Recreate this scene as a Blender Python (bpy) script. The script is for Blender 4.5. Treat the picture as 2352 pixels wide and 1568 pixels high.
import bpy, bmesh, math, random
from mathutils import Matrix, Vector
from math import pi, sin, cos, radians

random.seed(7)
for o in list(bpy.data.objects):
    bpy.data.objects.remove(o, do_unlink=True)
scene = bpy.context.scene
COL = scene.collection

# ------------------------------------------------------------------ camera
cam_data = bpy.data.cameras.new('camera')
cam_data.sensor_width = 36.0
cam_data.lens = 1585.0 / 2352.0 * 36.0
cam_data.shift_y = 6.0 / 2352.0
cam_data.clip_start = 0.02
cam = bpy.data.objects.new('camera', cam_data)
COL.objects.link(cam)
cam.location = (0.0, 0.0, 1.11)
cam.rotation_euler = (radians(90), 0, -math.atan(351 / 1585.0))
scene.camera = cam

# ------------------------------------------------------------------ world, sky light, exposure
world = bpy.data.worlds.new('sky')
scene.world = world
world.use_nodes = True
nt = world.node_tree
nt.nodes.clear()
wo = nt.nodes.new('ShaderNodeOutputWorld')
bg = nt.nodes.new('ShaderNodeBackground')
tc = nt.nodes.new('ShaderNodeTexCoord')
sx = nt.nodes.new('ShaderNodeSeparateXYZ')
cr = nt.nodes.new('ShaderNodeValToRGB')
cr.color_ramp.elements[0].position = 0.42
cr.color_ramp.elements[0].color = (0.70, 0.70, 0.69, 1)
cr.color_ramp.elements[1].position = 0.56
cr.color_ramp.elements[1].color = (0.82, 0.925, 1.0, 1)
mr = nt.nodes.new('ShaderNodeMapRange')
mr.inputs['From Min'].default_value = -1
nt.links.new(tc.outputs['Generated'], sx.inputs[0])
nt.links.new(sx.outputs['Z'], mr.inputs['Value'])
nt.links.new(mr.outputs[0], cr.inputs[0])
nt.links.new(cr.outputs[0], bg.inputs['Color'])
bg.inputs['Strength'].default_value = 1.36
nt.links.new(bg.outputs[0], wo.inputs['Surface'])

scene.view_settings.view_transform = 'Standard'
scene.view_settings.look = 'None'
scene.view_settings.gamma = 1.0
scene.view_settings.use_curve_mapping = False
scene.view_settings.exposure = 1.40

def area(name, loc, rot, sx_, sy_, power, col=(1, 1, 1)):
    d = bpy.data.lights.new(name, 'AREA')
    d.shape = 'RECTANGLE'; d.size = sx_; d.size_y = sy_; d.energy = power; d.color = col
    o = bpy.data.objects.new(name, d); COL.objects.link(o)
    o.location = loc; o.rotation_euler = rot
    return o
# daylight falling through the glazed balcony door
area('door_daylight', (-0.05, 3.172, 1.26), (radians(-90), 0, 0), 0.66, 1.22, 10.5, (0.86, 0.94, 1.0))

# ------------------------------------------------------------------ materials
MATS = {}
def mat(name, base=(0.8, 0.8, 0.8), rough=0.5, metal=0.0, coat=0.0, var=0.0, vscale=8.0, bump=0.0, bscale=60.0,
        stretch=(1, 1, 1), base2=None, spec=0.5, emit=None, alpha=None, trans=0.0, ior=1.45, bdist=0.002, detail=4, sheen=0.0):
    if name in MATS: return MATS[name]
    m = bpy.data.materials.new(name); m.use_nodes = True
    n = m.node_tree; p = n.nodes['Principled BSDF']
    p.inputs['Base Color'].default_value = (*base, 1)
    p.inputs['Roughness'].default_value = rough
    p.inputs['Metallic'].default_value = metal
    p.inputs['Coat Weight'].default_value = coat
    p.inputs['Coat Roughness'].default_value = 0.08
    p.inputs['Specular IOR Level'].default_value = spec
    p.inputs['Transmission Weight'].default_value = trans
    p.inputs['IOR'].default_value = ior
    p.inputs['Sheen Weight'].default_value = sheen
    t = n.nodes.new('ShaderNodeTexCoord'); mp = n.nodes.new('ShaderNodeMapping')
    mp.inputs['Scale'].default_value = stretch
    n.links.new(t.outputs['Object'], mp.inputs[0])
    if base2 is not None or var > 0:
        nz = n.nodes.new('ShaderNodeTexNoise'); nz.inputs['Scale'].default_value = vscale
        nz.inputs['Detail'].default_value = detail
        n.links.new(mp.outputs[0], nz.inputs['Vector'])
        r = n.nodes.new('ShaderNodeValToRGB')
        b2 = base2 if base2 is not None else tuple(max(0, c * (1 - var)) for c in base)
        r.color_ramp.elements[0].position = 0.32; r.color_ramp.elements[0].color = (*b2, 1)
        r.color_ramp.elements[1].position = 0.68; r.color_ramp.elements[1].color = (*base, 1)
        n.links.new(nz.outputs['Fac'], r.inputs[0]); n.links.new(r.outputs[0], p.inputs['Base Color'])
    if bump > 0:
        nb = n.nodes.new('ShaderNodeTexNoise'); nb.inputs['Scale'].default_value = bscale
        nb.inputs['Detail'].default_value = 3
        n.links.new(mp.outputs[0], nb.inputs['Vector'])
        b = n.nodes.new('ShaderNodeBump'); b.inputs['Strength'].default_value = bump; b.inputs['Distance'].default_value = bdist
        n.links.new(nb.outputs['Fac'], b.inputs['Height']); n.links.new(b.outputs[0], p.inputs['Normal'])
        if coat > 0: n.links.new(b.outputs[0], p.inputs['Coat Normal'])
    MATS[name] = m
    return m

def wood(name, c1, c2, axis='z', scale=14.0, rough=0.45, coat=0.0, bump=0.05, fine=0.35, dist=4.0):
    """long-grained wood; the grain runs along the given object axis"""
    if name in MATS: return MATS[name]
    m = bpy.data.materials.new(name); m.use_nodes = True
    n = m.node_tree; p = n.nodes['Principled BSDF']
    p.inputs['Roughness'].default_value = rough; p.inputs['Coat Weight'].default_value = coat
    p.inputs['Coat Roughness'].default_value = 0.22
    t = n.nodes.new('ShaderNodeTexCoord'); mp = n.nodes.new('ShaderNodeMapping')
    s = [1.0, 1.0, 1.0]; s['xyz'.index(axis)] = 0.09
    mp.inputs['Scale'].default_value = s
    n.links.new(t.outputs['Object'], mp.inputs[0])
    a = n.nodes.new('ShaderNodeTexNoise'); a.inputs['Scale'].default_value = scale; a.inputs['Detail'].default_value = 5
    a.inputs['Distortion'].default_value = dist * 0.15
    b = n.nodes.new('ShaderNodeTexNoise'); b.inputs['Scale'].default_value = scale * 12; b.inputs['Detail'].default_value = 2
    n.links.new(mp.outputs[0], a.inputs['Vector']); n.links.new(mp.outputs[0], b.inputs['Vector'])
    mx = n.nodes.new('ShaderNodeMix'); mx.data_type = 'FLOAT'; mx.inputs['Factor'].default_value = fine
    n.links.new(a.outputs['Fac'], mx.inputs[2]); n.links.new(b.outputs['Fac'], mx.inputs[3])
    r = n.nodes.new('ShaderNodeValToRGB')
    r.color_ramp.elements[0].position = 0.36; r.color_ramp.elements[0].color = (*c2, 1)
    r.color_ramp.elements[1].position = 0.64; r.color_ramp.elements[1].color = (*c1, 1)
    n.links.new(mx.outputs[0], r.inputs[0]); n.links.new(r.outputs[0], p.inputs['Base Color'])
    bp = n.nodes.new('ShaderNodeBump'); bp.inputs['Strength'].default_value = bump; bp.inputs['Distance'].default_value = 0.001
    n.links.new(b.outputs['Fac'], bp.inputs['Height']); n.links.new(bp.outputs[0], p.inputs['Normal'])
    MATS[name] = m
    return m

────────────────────

Using the data above, restate word for word the lines from its opening line through the line that contains "scene.camera = cam", and no more.

Recreate this scene as a Blender Python (bpy) script. The script is for Blender 4.5. Treat the picture as 2352 pixels wide and 1568 pixels high.
import bpy, bmesh, math, random
from mathutils import Matrix, Vector
from math import pi, sin, cos, radians

random.seed(7)
for o in list(bpy.data.objects):
    bpy.data.objects.remove(o, do_unlink=True)
scene = bpy.context.scene
COL = scene.collection

# ------------------------------------------------------------------ camera
cam_data = bpy.data.cameras.new('camera')
cam_data.sensor_width = 36.0
cam_data.lens = 1585.0 / 2352.0 * 36.0
cam_data.shift_y = 6.0 / 2352.0
cam_data.clip_start = 0.02
cam = bpy.data.objects.new('camera', cam_data)
COL.objects.link(cam)
cam.location = (0.0, 0.0, 1.11)
cam.rotation_euler = (radians(90), 0, -math.atan(351 / 1585.0))
scene.camera = cam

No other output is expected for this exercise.